Was a maze built around you against your will (you are the victim so others may live), or did a labyrinth form about your life (you are the god/dess killer so you might have your own experience)? Depends on the sacrifice. But somebody’s got to meet the monster (to eat or be eaten, that is the question), or there’s no life at all.
King Minos couldn’t do it. The king in Dragonslayer couldn’t do it. They had to make a deal with a monster, or construct a maze out of a labyrinth so they didn’t have to face their inability to sacrifice something, anything.
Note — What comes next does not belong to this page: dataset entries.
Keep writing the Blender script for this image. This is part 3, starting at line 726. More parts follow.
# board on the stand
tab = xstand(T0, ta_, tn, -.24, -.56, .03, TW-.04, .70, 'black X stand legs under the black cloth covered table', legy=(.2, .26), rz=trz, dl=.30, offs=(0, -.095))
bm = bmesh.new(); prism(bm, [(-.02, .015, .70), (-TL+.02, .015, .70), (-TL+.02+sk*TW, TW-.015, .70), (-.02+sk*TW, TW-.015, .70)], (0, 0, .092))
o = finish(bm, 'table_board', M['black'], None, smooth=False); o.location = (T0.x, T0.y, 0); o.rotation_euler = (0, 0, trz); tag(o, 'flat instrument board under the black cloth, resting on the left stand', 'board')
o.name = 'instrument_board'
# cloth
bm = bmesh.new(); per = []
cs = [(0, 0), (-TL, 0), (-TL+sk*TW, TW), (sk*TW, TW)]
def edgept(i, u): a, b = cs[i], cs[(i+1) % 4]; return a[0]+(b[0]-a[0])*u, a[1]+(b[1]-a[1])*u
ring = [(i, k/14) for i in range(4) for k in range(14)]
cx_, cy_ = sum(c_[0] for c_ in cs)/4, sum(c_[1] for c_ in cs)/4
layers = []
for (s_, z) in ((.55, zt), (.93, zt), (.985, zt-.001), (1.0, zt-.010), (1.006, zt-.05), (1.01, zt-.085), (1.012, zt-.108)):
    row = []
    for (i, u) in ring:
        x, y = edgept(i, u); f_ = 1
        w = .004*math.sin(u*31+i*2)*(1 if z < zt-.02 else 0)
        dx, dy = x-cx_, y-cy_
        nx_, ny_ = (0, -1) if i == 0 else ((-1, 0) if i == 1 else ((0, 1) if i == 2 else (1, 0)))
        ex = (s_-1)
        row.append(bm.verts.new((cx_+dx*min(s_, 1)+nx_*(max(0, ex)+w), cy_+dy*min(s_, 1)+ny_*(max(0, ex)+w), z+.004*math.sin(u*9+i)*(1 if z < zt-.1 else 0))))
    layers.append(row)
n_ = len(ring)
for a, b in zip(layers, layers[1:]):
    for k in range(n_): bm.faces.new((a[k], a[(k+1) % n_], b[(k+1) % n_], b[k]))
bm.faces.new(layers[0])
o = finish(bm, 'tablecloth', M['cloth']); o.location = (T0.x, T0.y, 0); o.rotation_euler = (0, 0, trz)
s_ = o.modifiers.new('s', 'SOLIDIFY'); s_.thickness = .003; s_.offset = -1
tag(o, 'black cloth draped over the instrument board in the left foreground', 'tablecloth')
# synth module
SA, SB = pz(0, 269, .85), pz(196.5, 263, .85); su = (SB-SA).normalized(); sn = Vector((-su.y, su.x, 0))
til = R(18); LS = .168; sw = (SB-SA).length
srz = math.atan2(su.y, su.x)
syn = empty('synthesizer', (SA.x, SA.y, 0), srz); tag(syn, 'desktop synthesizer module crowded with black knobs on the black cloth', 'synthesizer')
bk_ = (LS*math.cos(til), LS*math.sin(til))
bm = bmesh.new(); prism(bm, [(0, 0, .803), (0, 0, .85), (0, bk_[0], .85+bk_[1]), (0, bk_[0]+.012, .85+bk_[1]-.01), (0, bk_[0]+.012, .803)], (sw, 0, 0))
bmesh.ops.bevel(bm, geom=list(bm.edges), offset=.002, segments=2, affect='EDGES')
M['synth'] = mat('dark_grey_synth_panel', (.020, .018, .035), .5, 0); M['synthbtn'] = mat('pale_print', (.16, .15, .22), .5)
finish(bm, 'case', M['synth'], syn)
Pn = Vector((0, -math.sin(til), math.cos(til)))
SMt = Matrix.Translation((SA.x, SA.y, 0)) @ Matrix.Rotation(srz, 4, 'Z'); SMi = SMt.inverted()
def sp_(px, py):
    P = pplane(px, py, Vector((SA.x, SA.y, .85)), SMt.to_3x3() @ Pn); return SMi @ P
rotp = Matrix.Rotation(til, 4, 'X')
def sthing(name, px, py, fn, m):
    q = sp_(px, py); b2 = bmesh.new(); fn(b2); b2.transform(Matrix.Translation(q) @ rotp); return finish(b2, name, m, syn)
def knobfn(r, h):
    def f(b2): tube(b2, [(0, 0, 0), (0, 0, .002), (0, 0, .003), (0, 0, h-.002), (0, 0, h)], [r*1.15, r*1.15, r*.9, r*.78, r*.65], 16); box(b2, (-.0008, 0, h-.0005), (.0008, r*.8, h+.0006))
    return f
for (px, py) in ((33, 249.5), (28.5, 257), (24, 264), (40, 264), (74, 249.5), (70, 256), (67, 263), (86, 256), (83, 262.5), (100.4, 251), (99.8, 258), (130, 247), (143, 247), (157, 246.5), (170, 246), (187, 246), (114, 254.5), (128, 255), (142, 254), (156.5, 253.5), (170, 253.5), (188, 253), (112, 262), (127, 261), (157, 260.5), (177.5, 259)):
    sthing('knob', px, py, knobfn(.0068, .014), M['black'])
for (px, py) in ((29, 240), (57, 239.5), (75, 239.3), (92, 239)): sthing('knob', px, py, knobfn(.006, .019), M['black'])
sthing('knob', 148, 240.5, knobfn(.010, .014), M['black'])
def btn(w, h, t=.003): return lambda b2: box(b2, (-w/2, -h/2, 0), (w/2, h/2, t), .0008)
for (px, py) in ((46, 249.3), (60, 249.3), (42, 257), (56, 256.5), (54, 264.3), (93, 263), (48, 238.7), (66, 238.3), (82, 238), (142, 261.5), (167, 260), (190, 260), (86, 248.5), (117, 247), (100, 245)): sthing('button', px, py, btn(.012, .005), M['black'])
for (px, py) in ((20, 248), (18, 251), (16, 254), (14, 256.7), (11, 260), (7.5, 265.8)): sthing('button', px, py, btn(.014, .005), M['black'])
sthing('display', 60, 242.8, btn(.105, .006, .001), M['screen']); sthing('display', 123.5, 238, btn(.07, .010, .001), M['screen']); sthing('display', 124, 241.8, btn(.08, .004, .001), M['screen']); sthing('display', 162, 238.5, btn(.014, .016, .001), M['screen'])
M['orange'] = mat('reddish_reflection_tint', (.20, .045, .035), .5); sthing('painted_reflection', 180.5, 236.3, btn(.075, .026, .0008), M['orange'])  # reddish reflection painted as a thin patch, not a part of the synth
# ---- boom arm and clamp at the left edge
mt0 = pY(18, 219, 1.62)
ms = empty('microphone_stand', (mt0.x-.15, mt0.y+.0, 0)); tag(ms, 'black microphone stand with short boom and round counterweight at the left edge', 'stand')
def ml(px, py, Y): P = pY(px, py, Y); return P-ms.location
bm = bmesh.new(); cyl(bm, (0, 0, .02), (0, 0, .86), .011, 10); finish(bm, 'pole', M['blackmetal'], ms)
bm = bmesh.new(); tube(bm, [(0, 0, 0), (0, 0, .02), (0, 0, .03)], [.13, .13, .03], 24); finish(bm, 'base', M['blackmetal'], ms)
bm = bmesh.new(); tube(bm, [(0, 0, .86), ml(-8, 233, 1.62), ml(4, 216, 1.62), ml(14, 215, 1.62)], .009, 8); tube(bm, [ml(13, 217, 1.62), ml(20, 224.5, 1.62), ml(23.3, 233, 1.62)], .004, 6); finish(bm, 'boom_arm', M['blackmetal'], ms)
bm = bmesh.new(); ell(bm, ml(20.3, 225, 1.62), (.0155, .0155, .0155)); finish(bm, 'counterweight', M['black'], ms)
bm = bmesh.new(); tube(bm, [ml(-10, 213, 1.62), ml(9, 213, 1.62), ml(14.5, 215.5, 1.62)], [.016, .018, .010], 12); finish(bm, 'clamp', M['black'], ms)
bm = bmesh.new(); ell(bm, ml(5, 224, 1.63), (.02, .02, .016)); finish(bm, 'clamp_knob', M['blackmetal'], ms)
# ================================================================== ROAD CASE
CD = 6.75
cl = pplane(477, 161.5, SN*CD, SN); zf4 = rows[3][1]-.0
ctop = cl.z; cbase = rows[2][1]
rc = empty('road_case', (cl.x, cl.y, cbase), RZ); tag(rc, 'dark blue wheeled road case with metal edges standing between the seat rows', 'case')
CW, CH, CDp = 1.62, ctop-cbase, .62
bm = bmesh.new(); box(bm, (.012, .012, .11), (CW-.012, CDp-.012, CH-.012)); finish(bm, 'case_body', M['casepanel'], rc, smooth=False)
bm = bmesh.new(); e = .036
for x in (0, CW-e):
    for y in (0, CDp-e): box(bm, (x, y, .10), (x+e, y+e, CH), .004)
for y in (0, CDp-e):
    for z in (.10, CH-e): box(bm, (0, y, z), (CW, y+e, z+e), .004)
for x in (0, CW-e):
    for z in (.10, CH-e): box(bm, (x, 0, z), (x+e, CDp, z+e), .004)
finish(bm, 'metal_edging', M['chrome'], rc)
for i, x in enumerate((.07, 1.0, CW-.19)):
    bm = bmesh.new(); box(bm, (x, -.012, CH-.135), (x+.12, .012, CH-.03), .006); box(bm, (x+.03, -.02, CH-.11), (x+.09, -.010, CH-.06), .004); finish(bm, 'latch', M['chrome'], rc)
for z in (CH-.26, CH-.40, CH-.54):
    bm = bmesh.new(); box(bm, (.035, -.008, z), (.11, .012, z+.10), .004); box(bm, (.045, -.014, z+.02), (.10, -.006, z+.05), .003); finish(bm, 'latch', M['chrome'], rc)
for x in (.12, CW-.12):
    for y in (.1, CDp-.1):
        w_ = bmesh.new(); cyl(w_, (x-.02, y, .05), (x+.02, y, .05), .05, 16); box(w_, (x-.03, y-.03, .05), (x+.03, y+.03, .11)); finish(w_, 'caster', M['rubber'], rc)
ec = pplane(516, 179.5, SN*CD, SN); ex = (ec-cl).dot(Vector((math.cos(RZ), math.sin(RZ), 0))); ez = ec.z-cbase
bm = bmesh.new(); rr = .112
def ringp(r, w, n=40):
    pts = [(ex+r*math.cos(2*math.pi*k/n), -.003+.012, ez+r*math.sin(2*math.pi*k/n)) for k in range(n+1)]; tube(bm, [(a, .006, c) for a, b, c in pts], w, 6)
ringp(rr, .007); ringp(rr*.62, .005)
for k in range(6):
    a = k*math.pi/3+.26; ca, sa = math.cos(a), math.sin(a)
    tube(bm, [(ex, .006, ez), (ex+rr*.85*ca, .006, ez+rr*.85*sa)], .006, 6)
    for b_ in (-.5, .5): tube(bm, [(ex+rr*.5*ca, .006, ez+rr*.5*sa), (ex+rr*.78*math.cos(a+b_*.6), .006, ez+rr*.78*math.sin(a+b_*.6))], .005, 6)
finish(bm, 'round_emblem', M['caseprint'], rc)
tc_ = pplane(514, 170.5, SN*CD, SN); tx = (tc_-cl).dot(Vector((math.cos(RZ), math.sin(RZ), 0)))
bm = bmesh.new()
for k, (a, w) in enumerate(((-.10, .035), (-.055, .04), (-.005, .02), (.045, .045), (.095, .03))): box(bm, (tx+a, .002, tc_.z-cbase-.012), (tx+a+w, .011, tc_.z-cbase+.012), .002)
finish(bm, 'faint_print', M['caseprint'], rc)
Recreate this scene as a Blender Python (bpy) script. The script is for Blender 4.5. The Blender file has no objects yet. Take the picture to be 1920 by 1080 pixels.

And man, when a king ain’t making the sacrifice and the hard choices and getting out of his infantile high chair, you have what we have today, a wasteland.
Chop, chop, chop!
…regarding the difference between a labyrinth and a maze, we might ask daidalos. the old tellings seem to make no distinction. what’s under the palace is called labyrinth, and theseus needed a thread, or special direction how to get out. so the two images are bound together. we make the distinction now because we have the word maze. the greeks did not have that word.
one telling says minos shut daidalos up in the labyrinth after theseus and ariadne got away – to punish him for giving ariadne the clue of how to go in and out. how gets daidalos out is wings. he and his son shut up in the labyrinth, he makes them wings and they fly out. poor icarus, too high. daidalos to sicily to the court of cocalus. some magic business with a shell: code word: swirling pattern. king minos chases after, gets to sicily, and gets killed by cocalus’ daughters while in the bath. one telling (apollodorus) says boiling water on him. another: boiling pitch!
o minos! too late!
what exactly is under the palace? what’s under the house?
rumi says: rip up the floorboards. you’ll see two glints in the dirt.
thank you for chop chop.
and for seeing and saying how kings sit in high chairs. beautiful.